The Drive Co-operative

Walthamstow, London

Over the past few years, Architects for Social Housing has increasingly explored alternative ways of funding and building social housing to the current mainstream of local authority and housing association, which is signally failing both existing residents and those in housing need.

 

In accordance with the neo-liberalisation of housing provision in the UK, housing associations currently only provide 14 per cent of their housing for social rent; while the ongoing estate demolition programme, embraced by every council in London and increasingly by councils across England, means that local authorities are demolishing far more social housing than they are providing, replacing it with market-sale, market-rent, shared-ownership and other so-called ‘affordable’ housing products.

 

In addition to this demolition, sale and conversion of social housing by these nominal ‘Registered Providers’, in June 2017 the Grenfell Tower fire revealed the importance of the relationship between residents of social housing and their landlord, casting a deadly light on the absence of agency residents have to engage with and influence the maintenance and safety of their homes. The structure of the Kensington and Chelsea Tenants Management Organisation was exposed as catastrophically flawed as a mechanism through which to ensure residents’ needs are listened to and met by landlords and local authorities.

 

Co-operative housing, by contrast, is managed — and sometimes partially or completely owned — by the residents themselves, and therefore offers potentially interesting solutions to some of the problems of unaccountable landlords, sloppy, withheld or dangerous maintenance, and our rapidly dwindling stock of social housing.

 

Historically, co-operatives in the UK provide only a small amount of social housing, with 0.6 per cent of all housing in the UK owned co-operatively. But this is not the case in other parts of Europe, where co-operative housing is a much more significant provider of social housing. Norway, for example, has 14 per cent of its housing provided by co-operatives.

 

The Patmore Estate in south London, which ASH has been working with over the past 3 years, is an interesting example of how the co-operative model could be applied to the management of a large council housing estate, in which residents form the co-operative board and oversee the management of their estate. The Grenfell Tower fire, and the deaths of 72 residents it caused, simply could not have happened under this structure.

 

In August 2017, during Architects for Social Housing’s residency at the ICA, members of the Drive Housing Co-operative attended some of the events we organised. ASH was subsequently approached by the co-operative to undertake a feasibility study for increasing the size of their existing housing. Our subsequent work with the Drive, which concluded in February 2019, was an opportunity for us to explore how the co-operative model might provide social housing which — unlike both council and housing associations — is not only managed by its residents but also designed to meet their housing needs.

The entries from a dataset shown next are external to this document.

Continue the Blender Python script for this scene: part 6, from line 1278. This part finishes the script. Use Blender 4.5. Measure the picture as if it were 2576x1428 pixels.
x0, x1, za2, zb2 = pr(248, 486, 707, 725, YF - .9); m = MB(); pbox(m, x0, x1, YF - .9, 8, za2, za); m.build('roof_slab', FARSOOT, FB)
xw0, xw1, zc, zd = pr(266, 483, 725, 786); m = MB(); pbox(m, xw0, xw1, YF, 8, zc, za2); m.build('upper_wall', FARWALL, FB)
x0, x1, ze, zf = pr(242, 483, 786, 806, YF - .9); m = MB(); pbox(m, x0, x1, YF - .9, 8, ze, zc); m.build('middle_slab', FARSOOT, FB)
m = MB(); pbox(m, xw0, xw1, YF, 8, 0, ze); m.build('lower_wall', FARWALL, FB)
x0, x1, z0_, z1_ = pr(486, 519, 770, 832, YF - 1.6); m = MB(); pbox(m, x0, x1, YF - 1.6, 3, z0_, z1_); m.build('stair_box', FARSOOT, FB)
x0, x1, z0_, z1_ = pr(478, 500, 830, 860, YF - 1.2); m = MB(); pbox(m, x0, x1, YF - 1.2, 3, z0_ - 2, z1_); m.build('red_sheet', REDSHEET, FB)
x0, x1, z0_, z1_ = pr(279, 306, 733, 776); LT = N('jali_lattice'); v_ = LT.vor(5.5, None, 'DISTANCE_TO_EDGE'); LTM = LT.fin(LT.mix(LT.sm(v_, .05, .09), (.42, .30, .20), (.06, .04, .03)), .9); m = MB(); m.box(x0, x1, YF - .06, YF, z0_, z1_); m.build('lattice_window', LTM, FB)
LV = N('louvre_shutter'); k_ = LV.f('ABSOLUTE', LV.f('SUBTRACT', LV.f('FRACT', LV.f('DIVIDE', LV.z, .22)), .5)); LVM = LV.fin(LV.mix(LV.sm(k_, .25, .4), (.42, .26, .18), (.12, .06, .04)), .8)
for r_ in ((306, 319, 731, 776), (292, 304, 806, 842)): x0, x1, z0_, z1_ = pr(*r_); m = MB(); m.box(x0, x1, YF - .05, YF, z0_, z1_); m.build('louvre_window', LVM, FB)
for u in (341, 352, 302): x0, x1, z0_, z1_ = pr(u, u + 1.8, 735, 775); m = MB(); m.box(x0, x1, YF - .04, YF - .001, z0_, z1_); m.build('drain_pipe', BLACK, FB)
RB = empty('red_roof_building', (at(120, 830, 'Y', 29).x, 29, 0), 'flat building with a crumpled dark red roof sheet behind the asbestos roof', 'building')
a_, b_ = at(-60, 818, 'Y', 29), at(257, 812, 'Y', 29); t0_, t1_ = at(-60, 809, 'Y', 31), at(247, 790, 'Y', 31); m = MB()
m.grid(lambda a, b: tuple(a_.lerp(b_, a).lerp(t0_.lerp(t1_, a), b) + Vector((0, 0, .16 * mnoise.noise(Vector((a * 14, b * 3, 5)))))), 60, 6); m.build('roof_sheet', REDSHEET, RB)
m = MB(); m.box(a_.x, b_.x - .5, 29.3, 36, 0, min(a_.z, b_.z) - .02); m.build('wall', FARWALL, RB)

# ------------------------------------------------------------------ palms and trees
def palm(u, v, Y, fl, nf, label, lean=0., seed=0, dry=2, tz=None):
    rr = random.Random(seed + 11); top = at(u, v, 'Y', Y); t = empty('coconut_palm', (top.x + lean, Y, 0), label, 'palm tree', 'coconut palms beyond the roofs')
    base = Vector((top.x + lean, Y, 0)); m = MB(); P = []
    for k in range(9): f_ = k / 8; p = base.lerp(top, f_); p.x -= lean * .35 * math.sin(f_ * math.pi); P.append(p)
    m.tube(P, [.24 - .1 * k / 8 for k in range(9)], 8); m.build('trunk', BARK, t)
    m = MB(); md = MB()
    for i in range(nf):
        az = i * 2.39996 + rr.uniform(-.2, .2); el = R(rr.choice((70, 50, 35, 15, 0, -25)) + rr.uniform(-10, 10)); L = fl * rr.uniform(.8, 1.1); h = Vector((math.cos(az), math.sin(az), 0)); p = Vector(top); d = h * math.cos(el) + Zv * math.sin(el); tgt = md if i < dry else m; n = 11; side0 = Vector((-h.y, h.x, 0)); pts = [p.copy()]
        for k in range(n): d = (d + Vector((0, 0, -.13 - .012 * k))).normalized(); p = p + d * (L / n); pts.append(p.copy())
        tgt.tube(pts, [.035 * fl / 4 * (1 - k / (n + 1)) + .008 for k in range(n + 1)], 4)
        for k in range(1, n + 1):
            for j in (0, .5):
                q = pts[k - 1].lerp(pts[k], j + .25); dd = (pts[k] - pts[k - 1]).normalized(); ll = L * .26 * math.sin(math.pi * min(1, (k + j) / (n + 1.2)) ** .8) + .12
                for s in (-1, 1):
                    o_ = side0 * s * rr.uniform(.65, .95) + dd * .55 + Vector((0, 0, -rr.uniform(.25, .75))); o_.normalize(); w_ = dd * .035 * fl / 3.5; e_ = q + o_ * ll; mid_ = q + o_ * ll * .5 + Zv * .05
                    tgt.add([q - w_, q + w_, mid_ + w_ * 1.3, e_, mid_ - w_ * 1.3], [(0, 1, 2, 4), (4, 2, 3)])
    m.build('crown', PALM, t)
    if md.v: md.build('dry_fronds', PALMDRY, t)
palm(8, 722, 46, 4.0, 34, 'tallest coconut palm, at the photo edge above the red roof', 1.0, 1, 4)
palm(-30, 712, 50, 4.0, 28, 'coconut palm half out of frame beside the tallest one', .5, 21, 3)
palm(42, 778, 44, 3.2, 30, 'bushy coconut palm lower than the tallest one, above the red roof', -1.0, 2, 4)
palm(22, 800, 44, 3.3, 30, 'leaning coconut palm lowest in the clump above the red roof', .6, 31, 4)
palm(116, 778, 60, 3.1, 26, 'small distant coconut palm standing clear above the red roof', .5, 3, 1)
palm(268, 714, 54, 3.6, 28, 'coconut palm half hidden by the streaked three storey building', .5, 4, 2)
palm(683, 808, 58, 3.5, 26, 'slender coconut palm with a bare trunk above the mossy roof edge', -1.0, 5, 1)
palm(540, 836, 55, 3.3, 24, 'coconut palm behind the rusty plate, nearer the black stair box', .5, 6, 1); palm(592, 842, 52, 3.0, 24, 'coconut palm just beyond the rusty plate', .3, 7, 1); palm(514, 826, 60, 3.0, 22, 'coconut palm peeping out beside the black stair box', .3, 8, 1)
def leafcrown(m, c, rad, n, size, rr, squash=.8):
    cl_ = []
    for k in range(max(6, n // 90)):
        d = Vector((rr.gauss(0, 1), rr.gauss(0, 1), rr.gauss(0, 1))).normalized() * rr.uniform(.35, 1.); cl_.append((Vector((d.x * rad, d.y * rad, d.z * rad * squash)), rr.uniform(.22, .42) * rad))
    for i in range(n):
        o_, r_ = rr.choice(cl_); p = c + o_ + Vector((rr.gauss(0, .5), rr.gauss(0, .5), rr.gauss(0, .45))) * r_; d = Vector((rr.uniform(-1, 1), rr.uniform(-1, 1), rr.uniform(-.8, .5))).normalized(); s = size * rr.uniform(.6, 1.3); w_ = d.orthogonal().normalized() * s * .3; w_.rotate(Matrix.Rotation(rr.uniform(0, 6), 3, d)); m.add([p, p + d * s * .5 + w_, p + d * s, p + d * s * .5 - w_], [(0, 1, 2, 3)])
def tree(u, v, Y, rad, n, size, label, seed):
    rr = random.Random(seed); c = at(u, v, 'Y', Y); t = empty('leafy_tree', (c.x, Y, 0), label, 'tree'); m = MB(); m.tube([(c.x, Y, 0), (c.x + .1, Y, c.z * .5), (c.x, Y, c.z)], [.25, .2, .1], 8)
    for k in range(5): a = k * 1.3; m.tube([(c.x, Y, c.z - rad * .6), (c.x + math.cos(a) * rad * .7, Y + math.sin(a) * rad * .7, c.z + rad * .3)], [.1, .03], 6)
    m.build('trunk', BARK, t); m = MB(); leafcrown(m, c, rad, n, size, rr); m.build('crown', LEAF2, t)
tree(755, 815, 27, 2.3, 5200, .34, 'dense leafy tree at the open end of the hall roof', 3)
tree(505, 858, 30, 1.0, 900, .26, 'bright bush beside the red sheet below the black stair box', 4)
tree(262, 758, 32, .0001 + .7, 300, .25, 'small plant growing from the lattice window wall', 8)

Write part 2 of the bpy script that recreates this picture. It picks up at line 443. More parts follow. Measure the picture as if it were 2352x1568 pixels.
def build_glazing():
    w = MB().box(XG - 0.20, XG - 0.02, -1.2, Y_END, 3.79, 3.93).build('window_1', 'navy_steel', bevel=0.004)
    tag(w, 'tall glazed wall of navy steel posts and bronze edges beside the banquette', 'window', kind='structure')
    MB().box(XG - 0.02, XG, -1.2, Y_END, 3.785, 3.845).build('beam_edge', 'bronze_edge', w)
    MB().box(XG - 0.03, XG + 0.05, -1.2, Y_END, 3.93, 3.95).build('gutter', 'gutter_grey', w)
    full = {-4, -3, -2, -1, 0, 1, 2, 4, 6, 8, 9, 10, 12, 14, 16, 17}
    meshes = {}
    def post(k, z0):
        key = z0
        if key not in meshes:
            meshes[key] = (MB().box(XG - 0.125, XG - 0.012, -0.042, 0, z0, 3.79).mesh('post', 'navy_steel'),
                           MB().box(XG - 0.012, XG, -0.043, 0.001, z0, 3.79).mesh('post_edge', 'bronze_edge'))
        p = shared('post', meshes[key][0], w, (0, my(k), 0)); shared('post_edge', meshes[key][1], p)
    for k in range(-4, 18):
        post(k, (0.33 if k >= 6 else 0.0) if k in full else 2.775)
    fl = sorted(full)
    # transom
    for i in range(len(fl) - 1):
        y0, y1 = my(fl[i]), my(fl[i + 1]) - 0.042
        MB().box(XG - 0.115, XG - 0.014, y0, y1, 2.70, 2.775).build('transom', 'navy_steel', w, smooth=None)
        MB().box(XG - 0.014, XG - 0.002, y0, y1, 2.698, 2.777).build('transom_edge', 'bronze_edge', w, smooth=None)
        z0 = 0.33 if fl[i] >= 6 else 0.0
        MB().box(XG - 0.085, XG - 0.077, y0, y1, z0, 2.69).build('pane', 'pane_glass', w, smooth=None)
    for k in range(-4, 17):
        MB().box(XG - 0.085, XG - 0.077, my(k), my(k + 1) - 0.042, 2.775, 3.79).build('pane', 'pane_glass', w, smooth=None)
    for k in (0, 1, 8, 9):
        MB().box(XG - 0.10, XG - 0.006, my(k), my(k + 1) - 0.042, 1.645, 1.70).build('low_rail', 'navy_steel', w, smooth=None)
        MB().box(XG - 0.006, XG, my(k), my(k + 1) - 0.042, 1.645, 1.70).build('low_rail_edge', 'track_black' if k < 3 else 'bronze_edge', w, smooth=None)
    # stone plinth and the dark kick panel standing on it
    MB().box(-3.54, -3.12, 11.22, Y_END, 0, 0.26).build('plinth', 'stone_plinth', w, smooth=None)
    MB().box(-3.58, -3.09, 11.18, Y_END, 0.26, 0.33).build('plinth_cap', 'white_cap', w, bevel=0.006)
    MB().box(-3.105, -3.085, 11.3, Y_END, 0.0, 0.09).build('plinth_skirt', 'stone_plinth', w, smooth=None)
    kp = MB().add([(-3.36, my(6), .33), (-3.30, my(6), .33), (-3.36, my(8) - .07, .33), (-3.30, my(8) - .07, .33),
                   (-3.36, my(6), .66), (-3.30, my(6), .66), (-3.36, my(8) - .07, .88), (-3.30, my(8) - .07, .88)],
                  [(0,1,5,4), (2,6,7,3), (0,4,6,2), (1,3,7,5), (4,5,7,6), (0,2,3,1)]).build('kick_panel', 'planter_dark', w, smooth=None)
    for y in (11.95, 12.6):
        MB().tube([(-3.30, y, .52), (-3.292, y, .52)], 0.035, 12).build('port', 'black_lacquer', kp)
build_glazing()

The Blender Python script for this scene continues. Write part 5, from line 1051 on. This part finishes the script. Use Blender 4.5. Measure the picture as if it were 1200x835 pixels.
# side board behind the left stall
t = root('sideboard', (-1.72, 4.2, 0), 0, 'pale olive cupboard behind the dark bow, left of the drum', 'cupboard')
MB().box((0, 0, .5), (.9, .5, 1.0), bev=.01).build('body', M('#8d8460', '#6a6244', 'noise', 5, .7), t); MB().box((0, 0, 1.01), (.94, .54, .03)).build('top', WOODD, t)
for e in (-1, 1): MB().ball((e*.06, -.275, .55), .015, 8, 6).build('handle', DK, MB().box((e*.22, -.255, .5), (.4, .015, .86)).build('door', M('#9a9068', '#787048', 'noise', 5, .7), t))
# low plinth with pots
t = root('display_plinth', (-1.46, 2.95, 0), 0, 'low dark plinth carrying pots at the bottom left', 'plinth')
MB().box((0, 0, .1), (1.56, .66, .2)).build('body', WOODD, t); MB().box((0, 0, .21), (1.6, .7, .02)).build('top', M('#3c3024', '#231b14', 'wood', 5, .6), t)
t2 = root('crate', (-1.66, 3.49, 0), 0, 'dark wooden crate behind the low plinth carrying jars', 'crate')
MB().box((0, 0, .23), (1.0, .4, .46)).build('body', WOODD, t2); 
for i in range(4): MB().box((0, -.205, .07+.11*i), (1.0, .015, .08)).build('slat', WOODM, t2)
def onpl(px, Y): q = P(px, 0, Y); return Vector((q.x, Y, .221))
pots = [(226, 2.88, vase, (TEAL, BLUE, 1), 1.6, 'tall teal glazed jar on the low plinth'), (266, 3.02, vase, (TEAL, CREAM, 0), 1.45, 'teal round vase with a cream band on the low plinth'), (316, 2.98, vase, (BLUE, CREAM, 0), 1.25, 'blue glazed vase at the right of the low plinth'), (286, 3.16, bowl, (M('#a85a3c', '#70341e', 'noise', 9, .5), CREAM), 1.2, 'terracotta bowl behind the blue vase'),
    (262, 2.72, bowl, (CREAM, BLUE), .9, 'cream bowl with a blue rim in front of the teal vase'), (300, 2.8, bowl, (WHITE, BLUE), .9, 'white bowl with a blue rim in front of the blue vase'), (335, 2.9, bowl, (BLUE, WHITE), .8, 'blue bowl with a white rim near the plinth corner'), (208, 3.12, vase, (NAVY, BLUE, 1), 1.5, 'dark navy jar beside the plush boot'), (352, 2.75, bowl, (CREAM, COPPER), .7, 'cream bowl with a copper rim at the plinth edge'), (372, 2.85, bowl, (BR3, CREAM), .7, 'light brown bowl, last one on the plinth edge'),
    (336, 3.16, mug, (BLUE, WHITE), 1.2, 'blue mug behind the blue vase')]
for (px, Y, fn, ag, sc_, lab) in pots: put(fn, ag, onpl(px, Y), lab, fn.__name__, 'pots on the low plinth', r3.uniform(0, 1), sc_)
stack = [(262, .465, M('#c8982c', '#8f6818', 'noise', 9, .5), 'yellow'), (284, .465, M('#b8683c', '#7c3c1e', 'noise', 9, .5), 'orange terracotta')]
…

Once ASH was appointed for the feasibility study, we started by holding a number of workshops to interrogate the brief with the client, which in this case was the co-operative residents. This helped us to understand the motivations for the development of the Drive, so that we could make the most informed proposals and recommendations.

 

The briefing process is a crucial element to get right, because it sets up the criteria, principles and ambitions for the whole project. The brief needed to reflect both the needs of individual members as well as the broader ambitions of the co-operative, and the design proposals needed to translate these co-operative values and ways of living into architecture — spatially, materially and formally.

The formal and material properties of the existing house were important in terms of the memories they held for the residents, and on an urban level as they formed a part of a historic street pattern.

 

In the new-build option we therefore explored ways we could retain some of these qualities formally through the use of pitched roofs, the shifting relationship of the facade to the street, and in the proportions of fenestration; and materially through the reuse of the existing bricks and other details.

The fundamental questions around which the brief revolved were:

 

  • Whether to refurbish or demolish the existing building, and the various consequences of both options;
  • How to achieve the most financially, socially and environmentally ‘sustainable’ development;
  • How the existing household of 10 people – an intimate co-housing unit – could double in size to provide additional housing at low cost rents and yet retain the key and particular qualities of co-operative living that the Drive embodies;

 

More broadly this enabled us to explore how we could translate these co-operative values and ways of living into architecture — spatially, materially and formally.

 

Some of the key architectural moves we used to achieve this – which emerged out of extended workshops and conversations with residents were:

 

  • The importance of the circulation and shared spaces to the quality of collective experience;
  • The provision of shared outdoor balconies/ winter gardens on each floor;

 

Something we brought to the project was the idea of flexibility and change of use over time. This lead to early thoughts around key structural decisions which would enable layout changes over time including different configurations for the private quarters as well as the more public, or semi public areas.

 

We also designed an option in which the layout could be entirely reconfigured to accommodate private flats with no major structural work

The new courtyard garden is designed as the centre of the new co-operative around which life in both the new ‘house in the garden’ and the main house revolves: all the main shared spaces overlook this space, and it is orientated to make the most of the afternoon sun.